— BEGIN DATA SECTION —

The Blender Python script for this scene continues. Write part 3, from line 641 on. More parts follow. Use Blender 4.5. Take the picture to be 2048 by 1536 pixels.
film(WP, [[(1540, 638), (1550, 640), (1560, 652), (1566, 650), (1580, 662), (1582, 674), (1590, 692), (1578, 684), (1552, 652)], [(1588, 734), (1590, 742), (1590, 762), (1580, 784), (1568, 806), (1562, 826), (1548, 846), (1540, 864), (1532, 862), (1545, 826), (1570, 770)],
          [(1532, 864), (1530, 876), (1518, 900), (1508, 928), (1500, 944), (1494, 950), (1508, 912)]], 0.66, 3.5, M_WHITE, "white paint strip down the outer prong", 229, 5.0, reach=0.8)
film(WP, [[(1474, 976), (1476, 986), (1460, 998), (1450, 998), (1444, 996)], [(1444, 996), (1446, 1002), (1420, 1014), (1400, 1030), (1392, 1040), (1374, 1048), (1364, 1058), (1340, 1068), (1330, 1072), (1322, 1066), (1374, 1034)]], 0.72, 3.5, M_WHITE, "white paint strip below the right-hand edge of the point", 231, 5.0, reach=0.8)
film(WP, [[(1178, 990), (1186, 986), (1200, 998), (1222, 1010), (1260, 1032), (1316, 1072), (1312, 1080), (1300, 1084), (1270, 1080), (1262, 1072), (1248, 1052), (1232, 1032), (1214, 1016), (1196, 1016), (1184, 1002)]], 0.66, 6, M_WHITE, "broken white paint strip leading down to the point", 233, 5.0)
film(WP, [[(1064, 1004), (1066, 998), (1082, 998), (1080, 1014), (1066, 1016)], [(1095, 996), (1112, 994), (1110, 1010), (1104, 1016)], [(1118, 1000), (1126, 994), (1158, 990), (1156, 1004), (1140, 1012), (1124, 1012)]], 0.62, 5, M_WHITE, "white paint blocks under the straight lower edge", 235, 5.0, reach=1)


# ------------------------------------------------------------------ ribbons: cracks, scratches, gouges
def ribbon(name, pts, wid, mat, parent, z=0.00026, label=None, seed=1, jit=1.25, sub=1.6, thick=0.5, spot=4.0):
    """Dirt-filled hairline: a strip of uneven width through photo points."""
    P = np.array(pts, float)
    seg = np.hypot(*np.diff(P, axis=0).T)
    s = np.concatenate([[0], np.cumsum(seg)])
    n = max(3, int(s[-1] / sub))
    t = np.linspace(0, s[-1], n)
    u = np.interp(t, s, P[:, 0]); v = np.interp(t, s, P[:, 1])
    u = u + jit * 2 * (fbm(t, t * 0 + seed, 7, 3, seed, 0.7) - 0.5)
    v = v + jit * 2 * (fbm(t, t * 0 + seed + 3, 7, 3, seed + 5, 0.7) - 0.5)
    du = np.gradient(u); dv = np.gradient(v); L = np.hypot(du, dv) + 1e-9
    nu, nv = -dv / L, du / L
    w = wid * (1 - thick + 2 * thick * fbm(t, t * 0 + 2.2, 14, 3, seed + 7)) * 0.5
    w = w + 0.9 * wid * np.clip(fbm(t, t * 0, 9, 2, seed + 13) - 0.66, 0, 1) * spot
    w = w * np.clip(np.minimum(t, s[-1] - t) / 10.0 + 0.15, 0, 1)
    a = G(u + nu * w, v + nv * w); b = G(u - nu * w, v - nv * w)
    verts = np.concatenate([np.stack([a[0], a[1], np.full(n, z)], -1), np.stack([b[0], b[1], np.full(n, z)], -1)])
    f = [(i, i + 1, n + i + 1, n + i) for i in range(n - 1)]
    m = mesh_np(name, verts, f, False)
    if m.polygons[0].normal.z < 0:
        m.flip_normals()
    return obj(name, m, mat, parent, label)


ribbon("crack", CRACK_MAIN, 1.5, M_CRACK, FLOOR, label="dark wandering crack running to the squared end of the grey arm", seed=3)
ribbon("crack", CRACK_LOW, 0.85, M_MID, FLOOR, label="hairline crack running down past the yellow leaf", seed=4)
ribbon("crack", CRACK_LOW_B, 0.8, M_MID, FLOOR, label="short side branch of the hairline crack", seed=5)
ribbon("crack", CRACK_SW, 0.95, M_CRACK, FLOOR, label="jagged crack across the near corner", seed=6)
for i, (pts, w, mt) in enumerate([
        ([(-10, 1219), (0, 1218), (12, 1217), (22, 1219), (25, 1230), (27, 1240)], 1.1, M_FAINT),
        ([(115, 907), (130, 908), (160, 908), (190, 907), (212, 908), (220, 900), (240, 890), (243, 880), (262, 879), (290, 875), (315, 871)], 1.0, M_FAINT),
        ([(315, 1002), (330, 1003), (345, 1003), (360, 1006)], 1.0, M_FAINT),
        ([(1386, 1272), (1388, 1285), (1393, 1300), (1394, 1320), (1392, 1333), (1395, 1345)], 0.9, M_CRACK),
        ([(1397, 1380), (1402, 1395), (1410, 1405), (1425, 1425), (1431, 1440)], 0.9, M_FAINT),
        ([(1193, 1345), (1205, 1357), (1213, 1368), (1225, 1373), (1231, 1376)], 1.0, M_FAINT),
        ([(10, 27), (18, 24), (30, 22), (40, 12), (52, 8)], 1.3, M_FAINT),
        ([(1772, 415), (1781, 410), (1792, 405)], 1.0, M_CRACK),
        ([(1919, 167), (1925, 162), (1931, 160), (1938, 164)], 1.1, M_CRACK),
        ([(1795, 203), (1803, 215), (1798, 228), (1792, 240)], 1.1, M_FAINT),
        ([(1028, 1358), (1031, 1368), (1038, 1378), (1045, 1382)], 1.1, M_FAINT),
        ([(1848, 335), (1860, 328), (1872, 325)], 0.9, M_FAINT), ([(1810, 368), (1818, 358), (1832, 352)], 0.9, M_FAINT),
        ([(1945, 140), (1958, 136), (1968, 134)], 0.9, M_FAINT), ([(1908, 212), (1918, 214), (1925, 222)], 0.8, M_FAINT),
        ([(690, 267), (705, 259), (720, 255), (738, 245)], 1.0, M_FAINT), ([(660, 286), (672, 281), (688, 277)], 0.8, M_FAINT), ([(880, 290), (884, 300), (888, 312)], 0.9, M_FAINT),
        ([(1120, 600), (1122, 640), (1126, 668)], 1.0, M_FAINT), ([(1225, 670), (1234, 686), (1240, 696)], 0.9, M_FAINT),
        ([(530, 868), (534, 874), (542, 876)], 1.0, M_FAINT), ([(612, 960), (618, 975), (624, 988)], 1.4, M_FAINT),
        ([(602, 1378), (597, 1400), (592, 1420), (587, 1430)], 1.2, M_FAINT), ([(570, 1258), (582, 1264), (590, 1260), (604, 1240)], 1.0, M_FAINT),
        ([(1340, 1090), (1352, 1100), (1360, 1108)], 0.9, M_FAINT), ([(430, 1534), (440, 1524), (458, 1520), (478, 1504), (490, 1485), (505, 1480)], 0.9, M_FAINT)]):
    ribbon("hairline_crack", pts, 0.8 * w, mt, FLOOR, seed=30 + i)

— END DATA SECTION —

Each line above must be reproduced exactly as it stands.

• [ANSWER TO THE TASK]:
The Blender Python script for this scene continues. Write part 3, from line 641 on. More parts follow. Use Blender 4.5. Take the picture to be 2048 by 1536 pixels.
film(WP, [[(1540, 638), (1550, 640), (1560, 652), (1566, 650), (1580, 662), (1582, 674), (1590, 692), (1578, 684), (1552, 652)], [(1588, 734), (1590, 742), (1590, 762), (1580, 784), (1568, 806), (1562, 826), (1548, 846), (1540, 864), (1532, 862), (1545, 826), (1570, 770)],
          [(1532, 864), (1530, 876), (1518, 900), (1508, 928), (1500, 944), (1494, 950), (1508, 912)]], 0.66, 3.5, M_WHITE, "white paint strip down the outer prong", 229, 5.0, reach=0.8)
film(WP, [[(1474, 976), (1476, 986), (1460, 998), (1450, 998), (1444, 996)], [(1444, 996), (1446, 1002), (1420, 1014), (1400, 1030), (1392, 1040), (1374, 1048), (1364, 1058), (1340, 1068), (1330, 1072), (1322, 1066), (1374, 1034)]], 0.72, 3.5, M_WHITE, "white paint strip below the right-hand edge of the point", 231, 5.0, reach=0.8)
film(WP, [[(1178, 990), (1186, 986), (1200, 998), (1222, 1010), (1260, 1032), (1316, 1072), (1312, 1080), (1300, 1084), (1270, 1080), (1262, 1072), (1248, 1052), (1232, 1032), (1214, 1016), (1196, 1016), (1184, 1002)]], 0.66, 6, M_WHITE, "broken white paint strip leading down to the point", 233, 5.0)
film(WP, [[(1064, 1004), (1066, 998), (1082, 998), (1080, 1014), (1066, 1016)], [(1095, 996), (1112, 994), (1110, 1010), (1104, 1016)], [(1118, 1000), (1126, 994), (1158, 990), (1156, 1004), (1140, 1012), (1124, 1012)]], 0.62, 5, M_WHITE, "white paint blocks under the straight lower edge", 235, 5.0, reach=1)


# ------------------------------------------------------------------ ribbons: cracks, scratches, gouges
def ribbon(name, pts, wid, mat, parent, z=0.00026, label=None, seed=1, jit=1.25, sub=1.6, thick=0.5, spot=4.0):
    """Dirt-filled hairline: a strip of uneven width through photo points."""
    P = np.array(pts, float)
    seg = np.hypot(*np.diff(P, axis=0).T)
    s = np.concatenate([[0], np.cumsum(seg)])
    n = max(3, int(s[-1] / sub))
    t = np.linspace(0, s[-1], n)
    u = np.interp(t, s, P[:, 0]); v = np.interp(t, s, P[:, 1])
    u = u + jit * 2 * (fbm(t, t * 0 + seed, 7, 3, seed, 0.7) - 0.5)
    v = v + jit * 2 * (fbm(t, t * 0 + seed + 3, 7, 3, seed + 5, 0.7) - 0.5)
    du = np.gradient(u); dv = np.gradient(v); L = np.hypot(du, dv) + 1e-9
    nu, nv = -dv / L, du / L
    w = wid * (1 - thick + 2 * thick * fbm(t, t * 0 + 2.2, 14, 3, seed + 7)) * 0.5
    w = w + 0.9 * wid * np.clip(fbm(t, t * 0, 9, 2, seed + 13) - 0.66, 0, 1) * spot
    w = w * np.clip(np.minimum(t, s[-1] - t) / 10.0 + 0.15, 0, 1)
    a = G(u + nu * w, v + nv * w); b = G(u - nu * w, v - nv * w)
    verts = np.concatenate([np.stack([a[0], a[1], np.full(n, z)], -1), np.stack([b[0], b[1], np.full(n, z)], -1)])
    f = [(i, i + 1, n + i + 1, n + i) for i in range(n - 1)]
    m = mesh_np(name, verts, f, False)
    if m.polygons[0].normal.z < 0:
        m.flip_normals()
    return obj(name, m, mat, parent, label)


ribbon("crack", CRACK_MAIN, 1.5, M_CRACK, FLOOR, label="dark wandering crack running to the squared end of the grey arm", seed=3)
ribbon("crack", CRACK_LOW, 0.85, M_MID, FLOOR, label="hairline crack running down past the yellow leaf", seed=4)
ribbon("crack", CRACK_LOW_B, 0.8, M_MID, FLOOR, label="short side branch of the hairline crack", seed=5)
ribbon("crack", CRACK_SW, 0.95, M_CRACK, FLOOR, label="jagged crack across the near corner", seed=6)
for i, (pts, w, mt) in enumerate([
        ([(-10, 1219), (0, 1218), (12, 1217), (22, 1219), (25, 1230), (27, 1240)], 1.1, M_FAINT),
        ([(115, 907), (130, 908), (160, 908), (190, 907), (212, 908), (220, 900), (240, 890), (243, 880), (262, 879), (290, 875), (315, 871)], 1.0, M_FAINT),
        ([(315, 1002), (330, 1003), (345, 1003), (360, 1006)], 1.0, M_FAINT),
        ([(1386, 1272), (1388, 1285), (1393, 1300), (1394, 1320), (1392, 1333), (1395, 1345)], 0.9, M_CRACK),
        ([(1397, 1380), (1402, 1395), (1410, 1405), (1425, 1425), (1431, 1440)], 0.9, M_FAINT),
        ([(1193, 1345), (1205, 1357), (1213, 1368), (1225, 1373), (1231, 1376)], 1.0, M_FAINT),
        ([(10, 27), (18, 24), (30, 22), (40, 12), (52, 8)], 1.3, M_FAINT),
        ([(1772, 415), (1781, 410), (1792, 405)], 1.0, M_CRACK),
        ([(1919, 167), (1925, 162), (1931, 160), (1938, 164)], 1.1, M_CRACK),
        ([(1795, 203), (1803, 215), (1798, 228), (1792, 240)], 1.1, M_FAINT),
        ([(1028, 1358), (1031, 1368), (1038, 1378), (1045, 1382)], 1.1, M_FAINT),
        ([(1848, 335), (1860, 328), (1872, 325)], 0.9, M_FAINT), ([(1810, 368), (1818, 358), (1832, 352)], 0.9, M_FAINT),
        ([(1945, 140), (1958, 136), (1968, 134)], 0.9, M_FAINT), ([(1908, 212), (1918, 214), (1925, 222)], 0.8, M_FAINT),
        ([(690, 267), (705, 259), (720, 255), (738, 245)], 1.0, M_FAINT), ([(660, 286), (672, 281), (688, 277)], 0.8, M_FAINT), ([(880, 290), (884, 300), (888, 312)], 0.9, M_FAINT),
        ([(1120, 600), (1122, 640), (1126, 668)], 1.0, M_FAINT), ([(1225, 670), (1234, 686), (1240, 696)], 0.9, M_FAINT),
        ([(530, 868), (534, 874), (542, 876)], 1.0, M_FAINT), ([(612, 960), (618, 975), (624, 988)], 1.4, M_FAINT),
        ([(602, 1378), (597, 1400), (592, 1420), (587, 1430)], 1.2, M_FAINT), ([(570, 1258), (582, 1264), (590, 1260), (604, 1240)], 1.0, M_FAINT),
        ([(1340, 1090), (1352, 1100), (1360, 1108)], 0.9, M_FAINT), ([(430, 1534), (440, 1524), (458, 1520), (478, 1504), (490, 1485), (505, 1480)], 0.9, M_FAINT)]):
    ribbon("hairline_crack", pts, 0.8 * w, mt, FLOOR, seed=30 + i)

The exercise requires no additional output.